Ali R. Al-Roomi

Metropolis biogeography-based optimization

Biogeography-based optimization (BBO) is a new population-based evolutionary algorithm (EA). Although the exploitation level of BBO is good researchers found some weaknesses in its exploration. This study proposes a new hybridization between BBO and simulated annealing (SA) to enhance its performance. In this proposed algorithm, the inferior migrated islands will not be selected unless they pass the Metropolis criterion of SA and so the new algorithm is called MpBBO. The performance of MpBBO is evaluated using 36 benchmark functions with five different cooling strategies of SA and then compared with the original and essentially modified BBO models. The results show the exponential, inverse, and inverse linear cooling strategies provide best solutions, but they are the slowest. Among these three strategies, the exponential cooling rate can compromise between the solution quality and CPU time compared with the others. Also, the inverse cooling rate is competitive and wins when the mutation stage is completely disabled. The F-test and T-test show that MpBBO has significant differences. Further, it has been observed, through sensitivity analysis, that MpBBO behaves like BBO and SA. The parameters of SA and BBO can affect the performance of MpBBO, which has more immunity against trapping into local optimums. Moreover, the superiority of MpBBO appears when it is compared with non-simplified migration-based BBO models as well as other hybrid/non-hybrid EAs.
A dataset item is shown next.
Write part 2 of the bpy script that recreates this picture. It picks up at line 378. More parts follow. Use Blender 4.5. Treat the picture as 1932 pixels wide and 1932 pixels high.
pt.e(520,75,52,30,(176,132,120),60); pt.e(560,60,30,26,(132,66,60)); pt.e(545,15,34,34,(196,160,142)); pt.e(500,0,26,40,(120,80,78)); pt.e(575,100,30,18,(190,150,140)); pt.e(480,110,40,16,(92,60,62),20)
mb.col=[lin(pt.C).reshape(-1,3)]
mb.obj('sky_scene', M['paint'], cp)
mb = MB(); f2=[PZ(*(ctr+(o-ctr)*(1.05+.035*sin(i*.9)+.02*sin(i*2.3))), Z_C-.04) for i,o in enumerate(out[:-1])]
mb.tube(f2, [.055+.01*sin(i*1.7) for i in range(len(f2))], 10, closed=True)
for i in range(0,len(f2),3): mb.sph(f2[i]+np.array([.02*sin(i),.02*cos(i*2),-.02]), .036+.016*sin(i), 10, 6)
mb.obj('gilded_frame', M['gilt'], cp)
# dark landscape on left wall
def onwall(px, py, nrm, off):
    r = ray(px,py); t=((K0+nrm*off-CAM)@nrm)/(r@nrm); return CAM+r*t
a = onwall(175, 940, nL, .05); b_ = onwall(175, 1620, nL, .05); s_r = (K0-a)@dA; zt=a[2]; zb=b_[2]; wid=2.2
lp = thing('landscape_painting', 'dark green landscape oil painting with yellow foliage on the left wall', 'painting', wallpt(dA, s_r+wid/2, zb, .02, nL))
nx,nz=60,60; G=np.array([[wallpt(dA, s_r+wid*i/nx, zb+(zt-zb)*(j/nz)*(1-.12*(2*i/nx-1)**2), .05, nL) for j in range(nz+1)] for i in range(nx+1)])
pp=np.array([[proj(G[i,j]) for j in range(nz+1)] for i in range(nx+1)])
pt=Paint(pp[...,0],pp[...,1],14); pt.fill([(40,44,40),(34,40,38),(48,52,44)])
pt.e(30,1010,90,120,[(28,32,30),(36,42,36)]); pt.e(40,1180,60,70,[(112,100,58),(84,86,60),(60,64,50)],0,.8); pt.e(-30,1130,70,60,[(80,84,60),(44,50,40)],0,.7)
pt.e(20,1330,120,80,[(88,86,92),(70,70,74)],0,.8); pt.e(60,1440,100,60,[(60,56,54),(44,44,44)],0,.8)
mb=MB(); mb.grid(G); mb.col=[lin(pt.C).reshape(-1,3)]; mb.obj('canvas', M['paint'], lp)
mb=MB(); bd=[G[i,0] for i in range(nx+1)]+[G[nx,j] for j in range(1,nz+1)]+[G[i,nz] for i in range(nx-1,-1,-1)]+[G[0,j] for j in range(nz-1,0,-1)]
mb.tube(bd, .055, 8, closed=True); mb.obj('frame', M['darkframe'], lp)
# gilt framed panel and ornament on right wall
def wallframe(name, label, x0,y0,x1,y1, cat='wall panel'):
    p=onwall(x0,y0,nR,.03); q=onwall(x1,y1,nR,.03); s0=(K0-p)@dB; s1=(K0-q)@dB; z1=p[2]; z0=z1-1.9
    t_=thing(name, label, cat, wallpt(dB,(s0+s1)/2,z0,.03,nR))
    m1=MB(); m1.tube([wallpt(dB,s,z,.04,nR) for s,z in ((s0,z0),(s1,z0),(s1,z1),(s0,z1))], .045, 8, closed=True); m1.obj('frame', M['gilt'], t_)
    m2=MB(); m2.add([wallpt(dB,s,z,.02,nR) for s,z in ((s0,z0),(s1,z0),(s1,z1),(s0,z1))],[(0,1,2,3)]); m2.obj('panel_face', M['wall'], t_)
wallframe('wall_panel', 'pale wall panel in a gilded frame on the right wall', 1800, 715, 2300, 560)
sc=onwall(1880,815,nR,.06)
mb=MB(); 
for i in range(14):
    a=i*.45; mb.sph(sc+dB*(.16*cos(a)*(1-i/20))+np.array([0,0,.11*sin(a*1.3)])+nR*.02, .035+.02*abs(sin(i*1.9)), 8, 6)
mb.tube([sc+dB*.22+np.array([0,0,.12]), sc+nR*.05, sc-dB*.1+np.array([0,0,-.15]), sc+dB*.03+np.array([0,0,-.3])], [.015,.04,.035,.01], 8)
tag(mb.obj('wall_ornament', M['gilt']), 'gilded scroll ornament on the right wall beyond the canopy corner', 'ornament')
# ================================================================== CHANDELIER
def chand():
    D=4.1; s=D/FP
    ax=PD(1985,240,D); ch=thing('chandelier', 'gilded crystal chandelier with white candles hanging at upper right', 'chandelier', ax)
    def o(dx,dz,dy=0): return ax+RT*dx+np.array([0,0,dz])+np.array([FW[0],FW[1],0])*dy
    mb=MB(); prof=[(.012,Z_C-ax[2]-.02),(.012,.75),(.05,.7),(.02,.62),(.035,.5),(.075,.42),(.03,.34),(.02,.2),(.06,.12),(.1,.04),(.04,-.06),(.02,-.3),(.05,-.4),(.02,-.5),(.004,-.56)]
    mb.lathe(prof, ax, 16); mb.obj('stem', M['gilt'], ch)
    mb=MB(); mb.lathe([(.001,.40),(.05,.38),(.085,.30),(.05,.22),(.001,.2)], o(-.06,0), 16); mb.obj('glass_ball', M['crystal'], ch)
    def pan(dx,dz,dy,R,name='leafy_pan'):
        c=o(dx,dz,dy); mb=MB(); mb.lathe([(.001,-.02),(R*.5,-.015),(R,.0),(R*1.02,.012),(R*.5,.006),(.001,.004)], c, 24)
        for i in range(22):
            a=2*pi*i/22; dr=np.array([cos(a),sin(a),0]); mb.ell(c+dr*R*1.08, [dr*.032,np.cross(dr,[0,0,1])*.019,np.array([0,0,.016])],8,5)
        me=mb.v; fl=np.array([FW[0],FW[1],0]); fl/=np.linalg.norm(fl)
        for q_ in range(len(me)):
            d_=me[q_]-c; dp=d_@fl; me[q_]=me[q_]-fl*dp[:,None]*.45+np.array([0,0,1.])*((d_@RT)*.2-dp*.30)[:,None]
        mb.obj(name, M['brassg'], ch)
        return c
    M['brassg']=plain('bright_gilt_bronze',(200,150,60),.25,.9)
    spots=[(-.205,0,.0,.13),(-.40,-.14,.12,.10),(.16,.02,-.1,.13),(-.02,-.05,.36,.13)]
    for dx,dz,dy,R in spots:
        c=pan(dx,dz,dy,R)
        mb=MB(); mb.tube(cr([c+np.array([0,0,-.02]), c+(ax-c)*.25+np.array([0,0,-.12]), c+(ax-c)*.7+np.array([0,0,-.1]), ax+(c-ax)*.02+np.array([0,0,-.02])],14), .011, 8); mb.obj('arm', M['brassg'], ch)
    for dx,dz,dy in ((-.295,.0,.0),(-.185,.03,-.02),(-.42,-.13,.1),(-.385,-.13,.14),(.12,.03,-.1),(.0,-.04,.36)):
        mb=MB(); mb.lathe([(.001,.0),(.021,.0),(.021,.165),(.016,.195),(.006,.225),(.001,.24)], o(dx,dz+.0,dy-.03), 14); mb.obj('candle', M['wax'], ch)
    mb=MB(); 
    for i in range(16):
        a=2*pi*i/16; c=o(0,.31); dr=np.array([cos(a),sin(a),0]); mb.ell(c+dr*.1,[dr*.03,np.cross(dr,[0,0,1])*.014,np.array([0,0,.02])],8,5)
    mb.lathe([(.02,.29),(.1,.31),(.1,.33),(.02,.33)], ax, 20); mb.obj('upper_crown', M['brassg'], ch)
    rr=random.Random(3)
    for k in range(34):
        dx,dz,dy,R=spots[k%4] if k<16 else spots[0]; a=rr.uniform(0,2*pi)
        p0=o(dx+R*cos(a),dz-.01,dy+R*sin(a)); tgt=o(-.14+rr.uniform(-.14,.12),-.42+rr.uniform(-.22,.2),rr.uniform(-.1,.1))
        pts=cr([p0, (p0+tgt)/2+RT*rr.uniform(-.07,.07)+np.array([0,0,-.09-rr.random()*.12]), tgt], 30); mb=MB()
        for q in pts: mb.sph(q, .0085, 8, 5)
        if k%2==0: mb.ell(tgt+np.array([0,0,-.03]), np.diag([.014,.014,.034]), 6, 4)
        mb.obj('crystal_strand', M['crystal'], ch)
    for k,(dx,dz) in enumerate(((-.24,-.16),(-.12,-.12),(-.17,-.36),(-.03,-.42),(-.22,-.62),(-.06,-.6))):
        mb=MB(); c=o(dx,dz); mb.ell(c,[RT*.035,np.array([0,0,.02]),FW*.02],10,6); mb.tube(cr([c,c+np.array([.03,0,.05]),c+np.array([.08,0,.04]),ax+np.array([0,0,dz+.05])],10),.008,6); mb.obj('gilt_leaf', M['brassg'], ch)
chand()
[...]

Economic Load Dispatch Using Hybrid MpBBO-SQP Algorithm

Solving economic load dispatch (ELD) problems of electric power systems means finding the optimal output of the generating units, so that the load demand can be satisfied with the lowest possible operating cost, and without violating any design constraint. Recently, many nature-inspired algorithms have been successfully used to solve these highly constrained non-linear and non-convex ELD problems without facing much efforts as regularly happens with the conventional optimization algorithms. Biogeography-based optimization (BBO) algorithm is a new population-based evolutionary algorithm (EA). As per the conducted studies in the literature, BBO has good exploitation, but it lacks exploration. In this study, the poor exploration level of BBO is enhanced by hybridizing it with the Metropolis criterion of the simulated annealing (SA) algorithm in order to have more control on the migrated individuals; and hence the first phase of this proposed algorithm is called Metropolis BBO (in short MpBBO). The second hybridization phase is done by combining the strength of the Sequential Quadratic Programming (SQP) algorithm with MpBBO to have a new superior algorithm called MpBBO-SQP, where the best solutions per each generation of MpBBO phase is fine-tuned by SQP phase. The performance of MpBBO-SQP is evaluated using three test cases with five different cooling strategies of SA. The results obtained show that MpBBO-SQP outperforms different BBO models as well as many other competitive algorithms presented in the literature.

Optimal coordination of directional overcurrent relays using hybrid BBO/DE algorithm and considering double primary relays strategy

Finding optimal settings of directional overcurrent relays (DOCRs) has been extensively solved by many scenarios with adopting different traditional and modern optimization algorithms. For the sack of simplicity, all the conducted studies in the literature are restricted on a condition that all DOCRs are numerical, static, or electromechanical. There is a fact that when jumping from electromechanical or static relays to numerical relays the former devices could be used as a second wall of protection instead of just throwing them. With a very extreme condition, which may not happen in the real-world applications, all buses will have double primary DOCRs, which where act as backup DOCRs for other buses. That is, the dimension of any given problem is duplicated and becomes very hard to be feasibly and optimally solved. This paper covers this uncommon scenario, and a new hybrid algorithm with some additional sub-algorithms is developed to solve the IEEE 6-bus test system. Moreover, both numerical with electromechanical DOCRs and numerical with static DOCRs are considered in this study.

Estimated economic load dispatch based on real operation logbook

The economic load dispatch (ELD) problem of electric power systems has been solved by many techniques including traditional and modern optimization algorithms. The main problem of achieving this task is that all precise specifications of the generating units are required. Also, in practice, many power systems are operated without considering the ELD strategy due to the lack of experience to deal with this part, which is embedded as a package in the energy management system (EMS), and/or the difficulty of constructing precise constrained objective functions matched with the real generating units. Based on a fact that most power systems maintain their daily records, the estimated economic load dispatch (EELD) can be determined using these recorded datasheets. This novel method can be applied without using any special software, and it is an optimization free technique. Moreover, this technique does not require to determine any parameter nor constraint on the generating units, and all candidate solutions are practical and feasible. The proposed method is tested with a real power system data and it shows encouraging results.